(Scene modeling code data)

☆ ☆ ☆

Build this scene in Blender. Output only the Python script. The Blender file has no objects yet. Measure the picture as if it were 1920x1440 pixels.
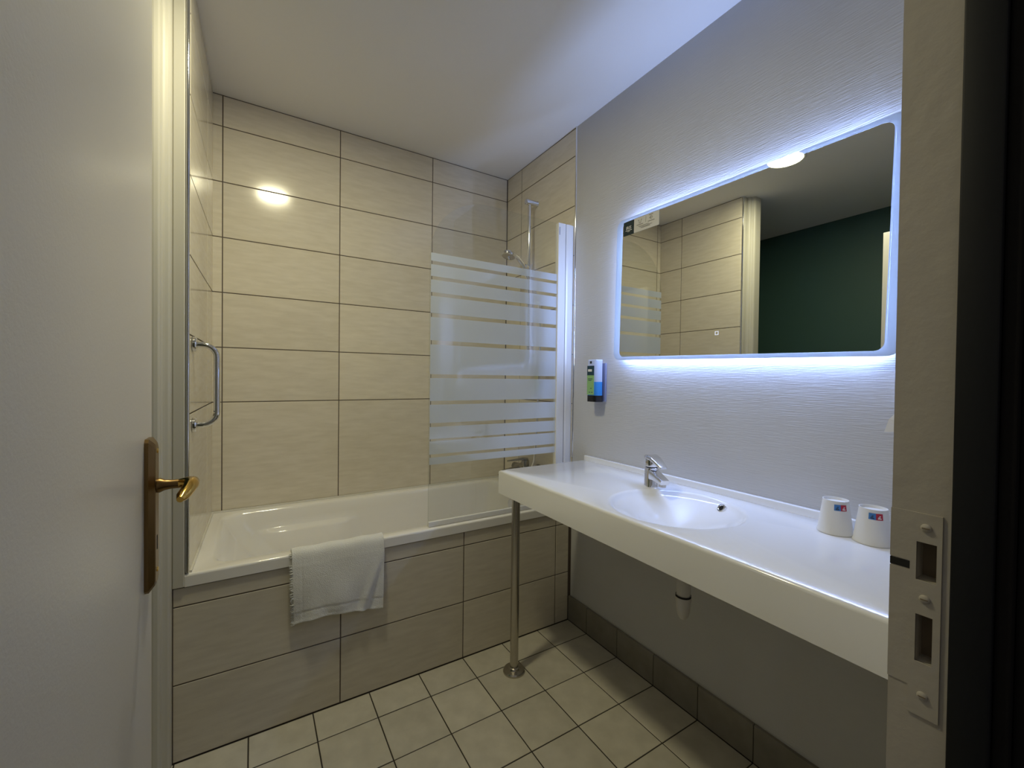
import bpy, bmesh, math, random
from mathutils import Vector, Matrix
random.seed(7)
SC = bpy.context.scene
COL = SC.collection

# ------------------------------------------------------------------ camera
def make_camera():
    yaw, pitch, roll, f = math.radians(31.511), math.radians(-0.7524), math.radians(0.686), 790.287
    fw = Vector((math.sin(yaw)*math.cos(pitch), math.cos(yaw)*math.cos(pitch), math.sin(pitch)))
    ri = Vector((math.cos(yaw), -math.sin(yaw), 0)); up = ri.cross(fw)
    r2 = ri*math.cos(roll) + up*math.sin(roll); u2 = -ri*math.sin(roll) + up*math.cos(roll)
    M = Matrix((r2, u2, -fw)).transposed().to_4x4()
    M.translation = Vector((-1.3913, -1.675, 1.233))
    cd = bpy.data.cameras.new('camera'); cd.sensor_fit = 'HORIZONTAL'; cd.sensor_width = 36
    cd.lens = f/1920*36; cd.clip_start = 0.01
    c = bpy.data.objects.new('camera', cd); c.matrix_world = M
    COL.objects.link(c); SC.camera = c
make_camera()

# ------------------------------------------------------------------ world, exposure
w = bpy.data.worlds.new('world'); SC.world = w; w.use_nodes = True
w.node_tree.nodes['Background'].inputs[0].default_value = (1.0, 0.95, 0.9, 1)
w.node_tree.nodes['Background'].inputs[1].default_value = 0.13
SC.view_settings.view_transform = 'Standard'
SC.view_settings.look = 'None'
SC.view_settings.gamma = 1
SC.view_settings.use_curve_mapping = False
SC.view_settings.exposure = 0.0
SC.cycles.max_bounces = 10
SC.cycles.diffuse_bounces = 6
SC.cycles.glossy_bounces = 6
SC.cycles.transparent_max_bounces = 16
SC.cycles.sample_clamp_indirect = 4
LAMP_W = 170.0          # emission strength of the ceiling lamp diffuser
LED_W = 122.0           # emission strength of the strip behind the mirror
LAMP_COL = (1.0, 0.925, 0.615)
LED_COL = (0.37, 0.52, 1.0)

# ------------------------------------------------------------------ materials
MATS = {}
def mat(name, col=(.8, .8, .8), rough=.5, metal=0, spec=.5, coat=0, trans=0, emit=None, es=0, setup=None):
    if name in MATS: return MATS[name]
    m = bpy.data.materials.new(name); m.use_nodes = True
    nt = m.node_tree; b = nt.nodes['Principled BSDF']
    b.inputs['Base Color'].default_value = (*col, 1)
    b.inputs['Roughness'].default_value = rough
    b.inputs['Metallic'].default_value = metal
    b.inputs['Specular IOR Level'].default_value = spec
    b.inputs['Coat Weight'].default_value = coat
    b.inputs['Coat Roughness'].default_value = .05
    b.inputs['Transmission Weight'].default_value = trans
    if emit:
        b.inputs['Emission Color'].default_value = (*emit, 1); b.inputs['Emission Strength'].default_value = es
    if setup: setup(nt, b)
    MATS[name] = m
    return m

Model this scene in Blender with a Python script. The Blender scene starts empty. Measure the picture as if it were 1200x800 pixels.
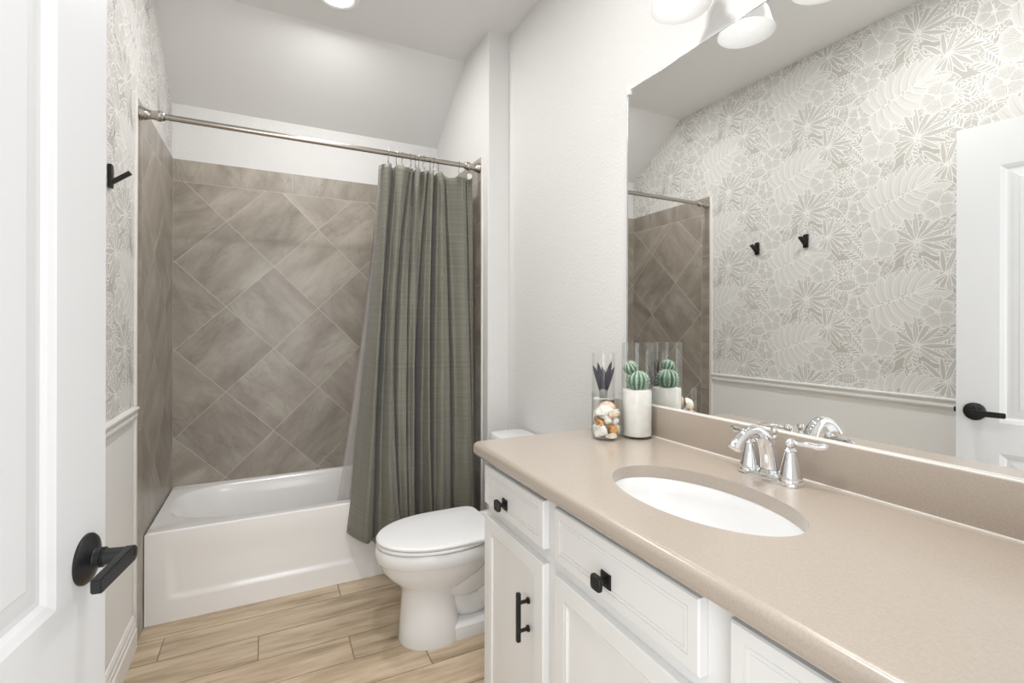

☆ ☆ ☆

Directive: Each line from the top of the material through the line containing "COL = SC.collection" should be reproduced exactly; please drop any images.

Solved exercise:
Build this scene in Blender. Output only the Python script. The Blender file has no objects yet. Measure the picture as if it were 1920x1440 pixels.
import bpy, bmesh, math, random
from mathutils import Vector, Matrix
random.seed(7)
SC = bpy.context.scene
COL = SC.collection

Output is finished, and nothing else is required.